Enfin, le caractère excessif et irréaliste du taux de marge brute réalisé - qui est bien de 84,51 % d'après les chiffres retenus dans l'attestation, et non pas de 89,23 % - n'est pas établi par la société Messer France, ce taux ressortant des conditions des contrats négociés entre les parties et s'agissant d'une marge brute et non nette, laquelle est toujours moindre, étant observé sur ce point que les taux de 21,03 à 23,52 % qui figurent dans le rapport Créditsafe ne s'avèrent pas pertinents, étant relatifs à la marge commerciale, qui est une marge nette et constitue au surplus un indicateur moins approprié aux prestations de services.
En conséquence, le jugement entrepris sera réformé en ce que la société Messer France sera condamnée à payer à la société Norgaz la somme de 113 621,68 euros, seule justifiée, à titre de dommages intérêts en réparation du préjudice estimé consécutif à la brutalité de la rupture, outre intérêts au taux légal à compter du prononcé du présent arrêt, en application de l'article 1153-1 ancien du Code civil.
La décision dont appel sera également infirmée sur la charge des dépens et l'indemnité prévue à l'article 700 du Code de procédure civile ; en effet, la société Messer France qui succombe supportera les dépens et sera condamnée à payer à la partie adverse la somme de 5.000 euros.
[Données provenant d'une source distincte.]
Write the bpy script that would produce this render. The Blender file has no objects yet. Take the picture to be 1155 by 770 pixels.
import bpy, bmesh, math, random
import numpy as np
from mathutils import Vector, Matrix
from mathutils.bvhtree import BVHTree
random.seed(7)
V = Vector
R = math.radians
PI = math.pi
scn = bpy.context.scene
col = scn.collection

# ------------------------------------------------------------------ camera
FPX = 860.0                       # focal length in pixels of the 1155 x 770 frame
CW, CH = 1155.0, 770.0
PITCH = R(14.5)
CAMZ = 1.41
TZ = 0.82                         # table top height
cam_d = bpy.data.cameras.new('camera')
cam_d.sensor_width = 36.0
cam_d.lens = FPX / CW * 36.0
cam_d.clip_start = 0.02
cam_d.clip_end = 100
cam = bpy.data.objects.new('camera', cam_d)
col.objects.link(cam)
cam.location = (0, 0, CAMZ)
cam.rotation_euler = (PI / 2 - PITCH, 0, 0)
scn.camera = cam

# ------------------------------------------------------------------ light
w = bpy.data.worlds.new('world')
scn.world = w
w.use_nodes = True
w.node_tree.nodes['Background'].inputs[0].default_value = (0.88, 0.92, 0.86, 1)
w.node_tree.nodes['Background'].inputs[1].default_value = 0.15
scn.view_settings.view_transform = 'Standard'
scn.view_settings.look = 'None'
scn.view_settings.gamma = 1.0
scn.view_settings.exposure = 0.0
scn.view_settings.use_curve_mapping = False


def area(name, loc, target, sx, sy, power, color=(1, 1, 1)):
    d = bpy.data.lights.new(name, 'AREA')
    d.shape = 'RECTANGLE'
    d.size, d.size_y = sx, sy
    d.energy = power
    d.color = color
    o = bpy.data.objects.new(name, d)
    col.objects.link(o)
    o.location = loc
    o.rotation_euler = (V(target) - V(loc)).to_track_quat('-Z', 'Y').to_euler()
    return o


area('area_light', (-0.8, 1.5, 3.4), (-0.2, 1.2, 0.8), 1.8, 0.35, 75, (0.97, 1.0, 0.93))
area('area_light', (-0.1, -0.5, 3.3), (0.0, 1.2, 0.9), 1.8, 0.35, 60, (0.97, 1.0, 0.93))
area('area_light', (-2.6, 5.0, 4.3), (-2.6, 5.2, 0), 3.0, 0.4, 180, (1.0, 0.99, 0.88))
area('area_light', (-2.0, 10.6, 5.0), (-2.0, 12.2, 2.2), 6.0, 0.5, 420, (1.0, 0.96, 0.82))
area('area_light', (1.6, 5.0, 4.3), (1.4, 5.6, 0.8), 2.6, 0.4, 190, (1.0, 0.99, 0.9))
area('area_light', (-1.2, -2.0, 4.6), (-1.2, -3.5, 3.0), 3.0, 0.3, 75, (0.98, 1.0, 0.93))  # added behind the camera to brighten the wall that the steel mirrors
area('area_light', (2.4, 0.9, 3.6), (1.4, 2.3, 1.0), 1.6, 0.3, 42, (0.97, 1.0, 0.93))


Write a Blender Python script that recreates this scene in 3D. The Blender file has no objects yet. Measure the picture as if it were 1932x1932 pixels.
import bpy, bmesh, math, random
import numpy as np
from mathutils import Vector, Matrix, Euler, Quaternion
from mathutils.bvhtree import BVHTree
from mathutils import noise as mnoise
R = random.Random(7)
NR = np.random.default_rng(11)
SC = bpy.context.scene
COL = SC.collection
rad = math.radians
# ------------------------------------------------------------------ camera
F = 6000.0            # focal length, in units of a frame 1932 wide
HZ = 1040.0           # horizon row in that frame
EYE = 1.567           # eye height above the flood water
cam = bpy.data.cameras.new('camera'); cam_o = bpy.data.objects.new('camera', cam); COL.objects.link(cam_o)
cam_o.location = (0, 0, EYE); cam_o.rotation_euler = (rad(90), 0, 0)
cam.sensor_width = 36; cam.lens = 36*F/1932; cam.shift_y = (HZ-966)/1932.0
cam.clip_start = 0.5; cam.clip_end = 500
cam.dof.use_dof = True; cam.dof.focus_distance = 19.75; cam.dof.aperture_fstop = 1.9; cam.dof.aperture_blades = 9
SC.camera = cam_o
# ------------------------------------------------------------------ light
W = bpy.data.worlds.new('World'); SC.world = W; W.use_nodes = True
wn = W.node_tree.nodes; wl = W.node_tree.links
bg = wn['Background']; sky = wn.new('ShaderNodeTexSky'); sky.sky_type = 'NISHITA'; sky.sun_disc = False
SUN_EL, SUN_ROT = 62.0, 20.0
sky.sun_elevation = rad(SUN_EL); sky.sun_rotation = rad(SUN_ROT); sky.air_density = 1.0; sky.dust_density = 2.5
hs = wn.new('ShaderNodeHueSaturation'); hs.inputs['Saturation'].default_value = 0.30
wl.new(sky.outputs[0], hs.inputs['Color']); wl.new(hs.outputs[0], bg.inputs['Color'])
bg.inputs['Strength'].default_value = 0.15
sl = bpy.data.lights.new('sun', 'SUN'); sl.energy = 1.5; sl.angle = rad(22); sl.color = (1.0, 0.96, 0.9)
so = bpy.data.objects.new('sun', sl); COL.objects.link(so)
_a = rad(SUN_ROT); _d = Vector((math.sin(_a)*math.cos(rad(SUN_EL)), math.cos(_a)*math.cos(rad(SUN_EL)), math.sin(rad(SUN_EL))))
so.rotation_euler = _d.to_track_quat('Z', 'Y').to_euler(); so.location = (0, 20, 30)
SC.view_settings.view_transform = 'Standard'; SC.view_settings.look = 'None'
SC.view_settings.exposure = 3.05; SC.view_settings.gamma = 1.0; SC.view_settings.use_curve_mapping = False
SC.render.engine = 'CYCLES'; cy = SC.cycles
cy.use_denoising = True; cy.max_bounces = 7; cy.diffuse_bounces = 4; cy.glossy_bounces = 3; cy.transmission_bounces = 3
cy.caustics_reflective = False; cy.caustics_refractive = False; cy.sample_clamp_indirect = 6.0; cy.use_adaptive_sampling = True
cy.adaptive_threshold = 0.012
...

Par ces motifs : Statuant publiquement, contradictoirement et en dernier ressort, Infirme le jugement entrepris en toutes ses dispositions. Statuant de nouveau, Condamne la société Messer France à payer à la société Norgaz la somme de 113 621,68 euros à titre de dommages intérêts, outre intérêts au taux légal à compter du prononcé du présent arrêt. Condamne la société Messer France à payer à la société Norgaz la somme de 5 000 euros, en application de l'article 700 du Code de procédure civile. Rejette toutes autres demandes. Condamne la société Messer France aux dépens, dont distraction au profit de Me Teytaud, en application de l'article 699 du Code de procédure civile.